Strength bonus could clearly be specified as 1/2 bonus for light or regular weapons wielded in the off hand, Str bonus for light or regular weapons in the main hand, and 1-1/2 times for regular or heavy weapons in two hands.

Using different terms also makes it clear that you can says things like the following without any confusion in terms:

"A gargantuan regular weapon must both be wielded two-handed by a huge-sized user, whereas a small heavy weapon can be wielded as an off hand weapon by a large-sized user."

In summary:

* Sizes (small, medium, large, etc) are already well established.

* Weapon categories - light melee weapon, regular melee weapon, heavy melee weapon.

* Options for wielding - off hand, primary hand, or two-handed.

- Sly


Umm.. This doesn't really sound like a play test,
and the Pathfinder rules are done & not open to further revision.


Well the easiest solution would be to chance all all of those feats from stating "when using a two handed weapon" to "when using a weapon in two hands".

Using terms like "Light" "regular" and "heavy" would be problematic because of the weapons that already have those names, such as the "light" crossbow, the "heavy" mace and so forth.

one handed and two handed accurately describe how the weapon is going to be used for the majority of people, without having to explain in great detail (and at higher word count) all the rules and exceptions for "regular" and "heavy" weapons.


Abraham spalding wrote:

Well the easiest solution would be to chance all all of those feats from stating "when using a two handed weapon" to "when using a weapon in two hands".

Using terms like "Light" "regular" and "heavy" would be problematic because of the weapons that already have those names, such as the "light" crossbow, the "heavy" mace and so forth.

one handed and two handed accurately describe how the weapon is going to be used for the majority of people, without having to explain in great detail (and at higher word count) all the rules and exceptions for "regular" and "heavy" weapons.

I already read it that way, and interpret it that for all the rules I can think of.

When it says "two handed weapon" it means, in my mind, "weapon you are holding in two hands".

An ogre can wield a human-sized 2H battle axe in one hand. When he uses Power Attack, he does not get to add double the PA damage modifier just because the weapon is a two handed weapon. He does get to double the PA damage if he chooses to swing that axe with both hands.


Yes, this is not a specific playtest report of Pathfinder, but a general comment based on many years of playing D&D 3.0 and 3.5, which had the same problem (and many FAQ clarifications).

The Pathfinder website says "Over the next months, the rules will be refined into a finished game, to be released in August 2009." (http://paizo.com/pathfinderRPG) -- in other words, the rules are not final. My suggestion is not even a change to the actual rules anyway, just a clarification of the wording.

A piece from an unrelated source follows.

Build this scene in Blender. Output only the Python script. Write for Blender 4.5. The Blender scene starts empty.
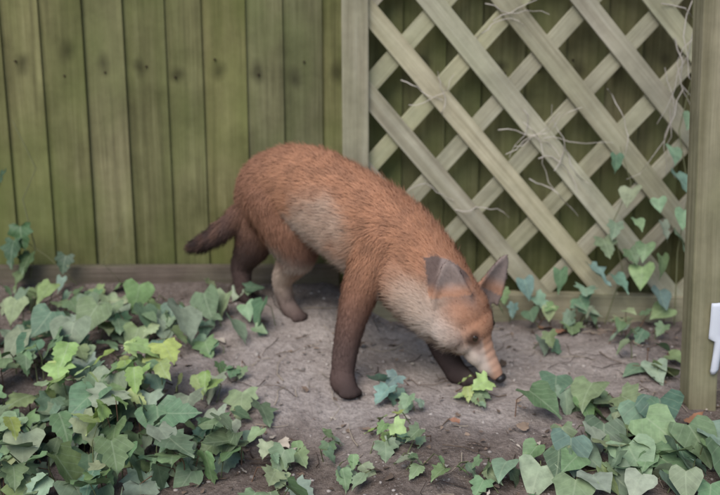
import bpy, math, random
import numpy as np
from mathutils import Vector, Matrix, noise
random.seed(7); np.random.seed(7)
R=random.random
def U(a,b): return a+(b-a)*random.random()
def sstep(a,b,x):
    t=min(1,max(0,(x-a)/(b-a))); return t*t*(3-2*t)
scene=bpy.context.scene

# ------------------------------------------------------------------ materials
def newmat(name,rough=.85,spec=.0):
    m=bpy.data.materials.new(name); m.use_nodes=True
    nt=m.node_tree; b=nt.nodes['Principled BSDF']
    b.inputs['Roughness'].default_value=rough
    b.inputs['Specular IOR Level'].default_value=spec
    return m,nt,b
def N(nt,t,**k):
    n=nt.nodes.new(t)
    for a,v in k.items(): setattr(n,a,v)
    return n
def noise_n(nt,vec,scale,detail=4,rough=.55,mapscale=None):
    if mapscale:
        mp=N(nt,'ShaderNodeMapping'); mp.inputs['Scale'].default_value=mapscale
        nt.links.new(vec,mp.inputs['Vector']); vec=mp.outputs[0]
    n=N(nt,'ShaderNodeTexNoise'); n.inputs['Scale'].default_value=scale
    n.inputs['Detail'].default_value=detail; n.inputs['Roughness'].default_value=rough
    nt.links.new(vec,n.inputs['Vector']); return n.outputs['Fac']
def ramp(nt,fac,stops):
    r=N(nt,'ShaderNodeValToRGB'); cr=r.color_ramp
    while len(cr.elements)<len(stops): cr.elements.new(.5)
    for e,(p,c) in zip(cr.elements,stops):
        e.position=p; e.color=(c[0],c[1],c[2],1) if hasattr(c,'__len__') else (c,c,c,1)
    nt.links.new(fac,r.inputs[0]); return r.outputs[0]
def mix(nt,a,b,fac,mode='MIX'):
    m=N(nt,'ShaderNodeMix',data_type='RGBA',blend_type=mode)
    for s,i in ((fac,0),(a,6),(b,7)):
        if isinstance(s,(int,float)): m.inputs[i].default_value=s
        elif isinstance(s,tuple): m.inputs[i].default_value=(*s,1)
        else: nt.links.new(s,m.inputs[i])
    return m.outputs[2]
def math_n(nt,op,a,b=None,c=None):
    m=N(nt,'ShaderNodeMath',operation=op)
    for i,s in enumerate((a,b,c)):
        if s is None: continue
        if isinstance(s,(int,float)): m.inputs[i].default_value=s
        else: nt.links.new(s,m.inputs[i])
    return m.outputs[0]
def bump(nt,b,h,strength=.4,dist=.004):
    n=N(nt,'ShaderNodeBump'); n.inputs['Strength'].default_value=strength; n.inputs['Distance'].default_value=dist
    nt.links.new(h,n.inputs['Height']); nt.links.new(n.outputs[0],b.inputs['Normal'])
def attr(nt,name='col'):
    a=N(nt,'ShaderNodeAttribute'); a.attribute_name=name; return a.outputs['Color']

def wood_mat(name,dark,mid,light,algae,stains=False,alg=.75):
    m,nt,b=newmat(name,.9,.0)
    uv=N(nt,'ShaderNodeTexCoord').outputs['UV']
    g1=noise_n(nt,uv,1,4,.6,(2.2,60,1))
    g2=noise_n(nt,uv,1,2,.6,(6,260,1))
    big=noise_n(nt,uv,1,2,.5,(3,7,1))
    c=ramp(nt,g1,[(.28,dark),(.5,mid),(.72,light)])
    c=mix(nt,c,ramp(nt,g2,[(.3,.72),(.65,1.1)]),.5,'MULTIPLY')
    c=mix(nt,c,algae,ramp(nt,big,[(.38,0.05),(.66,alg)]))
    obj=N(nt,'ShaderNodeTexCoord').outputs['Object']
    w=noise_n(nt,obj,9,4,.65)
    c=mix(nt,c,ramp(nt,w,[(.3,.66),(.7,1.18)]),.8,'MULTIPLY')
    if stains:
        sep=N(nt,'ShaderNodeSeparateXYZ'); nt.links.new(obj,sep.inputs[0])
        wn=noise_n(nt,obj,22,2,.5)
        wn2=noise_n(nt,obj,5,1,.5)
        xm=math_n(nt,'FRACT',math_n(nt,'ADD',math_n(nt,'DIVIDE',sep.outputs['X'],.1006),100.0))
        dx=math_n(nt,'MULTIPLY',math_n(nt,'SUBTRACT',xm,math_n(nt,'ADD',.15,math_n(nt,'MULTIPLY',wn2,.7))),.1006)
        zz=math_n(nt,'SUBTRACT',sep.outputs['Z'],math_n(nt,'ADD',.48,math_n(nt,'MULTIPLY',wn2,.14)))
        dz=math_n(nt,'MULTIPLY',zz,.7)
        d=math_n(nt,'SQRT',math_n(nt,'ADD',math_n(nt,'MULTIPLY',dx,dx),math_n(nt,'MULTIPLY',dz,dz)))
        d=math_n(nt,'ADD',d,math_n(nt,'MULTIPLY',math_n(nt,'SUBTRACT',wn,.5),.020))
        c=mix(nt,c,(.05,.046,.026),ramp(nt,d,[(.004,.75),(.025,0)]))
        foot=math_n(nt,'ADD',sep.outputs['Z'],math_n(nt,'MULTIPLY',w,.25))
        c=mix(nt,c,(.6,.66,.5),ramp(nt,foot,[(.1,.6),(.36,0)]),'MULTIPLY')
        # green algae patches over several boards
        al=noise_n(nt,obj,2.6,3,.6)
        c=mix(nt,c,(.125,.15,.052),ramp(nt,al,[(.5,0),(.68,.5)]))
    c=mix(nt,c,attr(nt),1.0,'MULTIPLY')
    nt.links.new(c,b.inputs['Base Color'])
    bump(nt,b,g1,.5,.003)
    return m
fence_m=wood_mat('fence_wood',(.125,.115,.062),(.195,.182,.092),(.26,.245,.13),(.165,.178,.072),True)
trel_m=wood_mat('trellis_wood',(.31,.275,.20),(.45,.41,.305),(.55,.515,.40),(.35,.35,.225),False,.5)
post_m=wood_mat('post_wood',(.19,.165,.105),(.28,.25,.165),(.36,.32,.22),(.24,.235,.13),False,.6)
board_m=wood_mat('board_wood',(.09,.065,.05),(.16,.125,.10),(.22,.175,.145),(.15,.14,.09))

# ------------------------------------------------------------------ mesh builder
class MB:
    def __init__(s): s.v=[];s.f=[];s.uv=[];s.c=[]
    def face(s,idx,uvs,col):
        s.f.append(idx); s.uv.extend(uvs); s.c.extend([col]*len(idx))
    def box(s,c,ax,ay,az,col=(1,1,1)):
        c,ax,ay,az=map(Vector,(c,ax,ay,az)); o=len(s.v)
        L,W,T=ax.length,ay.length,az.length; ou,ov=U(0,50),U(0,50)
        for i in(-1,1):
            for j in(-1,1):
                for k in(-1,1): s.v.append(c+ax*i+ay*j+az*k)
        def q(a,b,cc,d,kind):
            ids=[o+a,o+b,o+cc,o+d]; uv=[]
            for t in (a,b,cc,d):
                i=(t>>2&1)*2-1;j=(t>>1&1)*2-1;k=(t&1)*2-1
                if kind==0: uv.append((ou+i*L,ov+j*W))
                elif kind==1: uv.append((ou+i*L,ov+k*T+W*2))
                else: uv.append((ou+j*W*.2,ov+k*T))
            s.face(ids,uv,col)
        q(0,2,6,4,0);q(1,5,7,3,0);q(0,4,5,1,1);q(2,3,7,6,1);q(0,1,3,2,2);q(4,6,7,5,2)
    def obj(s,name,mat,smooth=False,bevel=0):
        me=bpy.data.meshes.new(name); me.from_pydata([tuple(v) for v in s.v],[],s.f)
        u=me.uv_layers.new(name='UVMap'); u.data.foreach_set('uv',np.array(s.uv,dtype=np.float32).ravel())
        ca=me.color_attributes.new('col','FLOAT_COLOR','CORNER')
        a=np.ones((len(s.c),4),dtype=np.float32); a[:,:3]=np.array(s.c); ca.data.foreach_set('color',a.ravel())
        if smooth: me.polygons.foreach_set('use_smooth',[True]*len(me.polygons))
        me.materials.append(mat); me.update()
        ob=bpy.data.objects.new(name,me); scene.collection.objects.link(ob)
        if bevel:
            md=ob.modifiers.new('bev','BEVEL'); md.width=bevel; md.segments=2; md.limit_method='ANGLE'
        return ob
def empty(name):
    e=bpy.data.objects.new(name,None); scene.collection.objects.link(e); return e

# ------------------------------------------------------------------ ground
def gz(x,y):
    s=max(0,-y)
    def L(s): return -.25*s if s<.6 else -.15-.08*min(s-.6,3)
    def Rr(s): return -.085-.06*s if s<.6 else -.121-.08*min(s-.6,3)
    a=sstep(-.10,.10,x); z=L(s)*(1-a)+Rr(s)*a
    f=1 if abs(x)<4 and s<4 else .3
    z+=f*(.016*noise.noise(Vector((x*4,y*4,1)))+.007*noise.noise(Vector((x*14,y*14,3)))+.0045*noise.noise(Vector((x*45,y*45,7))))
    return z
def axis(lo,hi,step,far):
    a=list(np.arange(lo,hi+1e-6,step)); d=step; l=lo;h=hi
    while h<far:
        d*=1.35; h+=d; l-=d; a.append(h); a.insert(0,l)
    return a
xs=axis(-1.3,1.3,.011,80); ys=axis(-1.25,.12,.011,80)
nx=len(xs)
vs=[(x,y,gz(x,y)) for y in ys for x in xs]
fs=[(j*nx+i,j*nx+i+1,(j+1)*nx+i+1,(j+1)*nx+i) for j in range(len(ys)-1) for i in range(nx-1)]
me=bpy.data.meshes.new('ground'); me.from_pydata(vs,[],fs); me.polygons.foreach_set('use_smooth',[True]*len(fs))
gcol=me.color_attributes.new('pale','FLOAT_COLOR','POINT')
arr=np.ones((len(vs),4),dtype=np.float32)
for i,(x,y,z) in enumerate(vs):
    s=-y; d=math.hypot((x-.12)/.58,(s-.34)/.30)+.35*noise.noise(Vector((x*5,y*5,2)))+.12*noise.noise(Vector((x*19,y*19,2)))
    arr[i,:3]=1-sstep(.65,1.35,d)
gcol.data.foreach_set('color',arr.ravel())
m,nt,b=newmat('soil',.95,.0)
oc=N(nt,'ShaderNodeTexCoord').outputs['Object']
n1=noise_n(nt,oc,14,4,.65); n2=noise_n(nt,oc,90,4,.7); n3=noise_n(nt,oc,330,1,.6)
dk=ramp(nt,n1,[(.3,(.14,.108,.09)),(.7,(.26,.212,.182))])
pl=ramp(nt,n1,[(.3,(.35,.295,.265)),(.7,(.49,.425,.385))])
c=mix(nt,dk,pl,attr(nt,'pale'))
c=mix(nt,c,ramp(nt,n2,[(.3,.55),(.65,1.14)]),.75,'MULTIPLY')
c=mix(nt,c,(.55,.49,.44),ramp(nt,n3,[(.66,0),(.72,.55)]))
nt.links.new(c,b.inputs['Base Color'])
bump(nt,b,n2,1.0,.009)
me.materials.append(m)
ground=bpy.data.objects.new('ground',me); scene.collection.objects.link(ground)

# ------------------------------------------------------------------ fence (feather-edge boards)
fb=MB(); bw=.1006
x=-26*bw
while x<2.6:
    v=U(.84,1.12); col=(v*U(.97,1.05),v,v*U(.9,1.1))
    o=len(fb.v); z0,z1=-.12,1.72+U(-.004,.004); w=bw+U(.002,.016)
    lean=U(-.004,.004); pr=U(-.003,.003)
    for (px,py) in ((x,.082),(x,.071),(x+w,.060+pr),(x+w,.068+pr)):
        fb.v.append(Vector((px,py,z0))); fb.v.append(Vector((px+lean,py,z1)))
    ou,ov=U(0,50),U(0,50)
    for a,bb,w0,w1 in ((0,1,0,.02),(1,2,.02,.13),(2,3,.13,.14),(3,0,.2,.31)):
        cc=col if (a,bb)!=(2,3) else tuple(q*.7 for q in col)
        fb.face([o+2*a,o+2*bb,o+2*bb+1,o+2*a+1],[(ou,ov+w0),(ou,ov+w1),(ou+1.8,ov+w1),(ou+1.8,ov+w0)],cc)
    fb.face([o+1,o+3,o+5,o+7],[(ou,ov)]*4,col); fb.face([o+6,o+4,o+2,o],[(ou,ov)]*4,col)
    x+=bw
for z in (.25,.9,1.5): fb.box((0,.105,z),(2.6,0,0),(0,0,.035),(0,.02,0))
fence=fb.obj('wooden_fence',fence_m)
cap=MB(); cap.box((0,.07,1.745),(2.6,0,0),(0,.03,0),(0,0,.02)); co=cap.obj('cap_rail',post_m,bevel=.003); co.parent=fence
gb=MB(); gb.box((-1.33,.032,-.045),(1.277,0,.004),(0,0,.088),(0,.016,0),(1,1,1)); g=gb.obj('gravel_board',board_m,bevel=.004); g.parent=fence
nl=MB()
for k in range(-26,26):
    nl.box((k*bw+.045+U(-.02,.02),.0655,.548+U(-.025,.025)),(.0022,0,0),(0,0,.0022),(0,.004,0))
m,nt,b=newmat('rusty_nail',.7); b.inputs['Base Color'].default_value=(.05,.035,.025,1)
o=nl.obj('nails',m); o.parent=fence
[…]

Pathfinder already has a category of weapon called "Light", as well as weapons called light mace and light crossbow. (The category "Light" is a change from 3.0 "Off-hand" to 3.5, which was for the same reason of confusing terminology.).

A Light weapon is normally wielded in the off hand, but there was a good reason to change the name to avoid confusion. Similarly a Regular (aka "one-handed") weapon whilst normally wielded in the main hand, can be wielded in many different ways (also note that both off hand and main hand fit the English meaning of one-handed).

The rules for Power Attack state: "If your attacks are made with a two-handed weapon, add an amount equal to double your Strength modifier".

There is a specific defined game term "two-handed", so the rule could be made clearer if they mean the specific term (the category) or the general English meaning of the word (in two hands).

I just think it's clumsy saying a one-handed weapon in two hands (or a two-handed weapon in one hand). i.e. A longsword is a Regular (aka "one-handed") weapon; it can be used in two hands, but is not a Heavy (aka "two-handed) weapon; on the other hand a lance is a Heavy Weapon (aka "two-handed"), although it can be wielded with one hand whilst mounted.

Power Attack probably does not rely solely upon the way the weapon is wielded, because a dagger (a Light weapon) can still be used in two hands -- you just get no additional Strength bonus -- and I don't think they intended Power Attack to apply.

The ogre using an inappropriately size weapon is not a directly relevant example -- the weapon is no longer treated as a Heavy (aka "two-handed") weapon; to the ogre it is a Regular (aka "one-handed") weapon and follows all the rules as such; my main point was using the same term for two meanings. (The change in size can add additional confusion to the terms one-handed/two-handed.)


But at the same time the Ogre doesn't use a medium sized great sword as a one handed "regular" weapon for his size -- He uses it as a one handed weapon with a - 2 penalty to hit because it isn't sized correctly for him. Your "new" (actually the 3.0 system revisited) system would allow him to use it without penalty.

What you are asking for is a step backwards back to 3.0.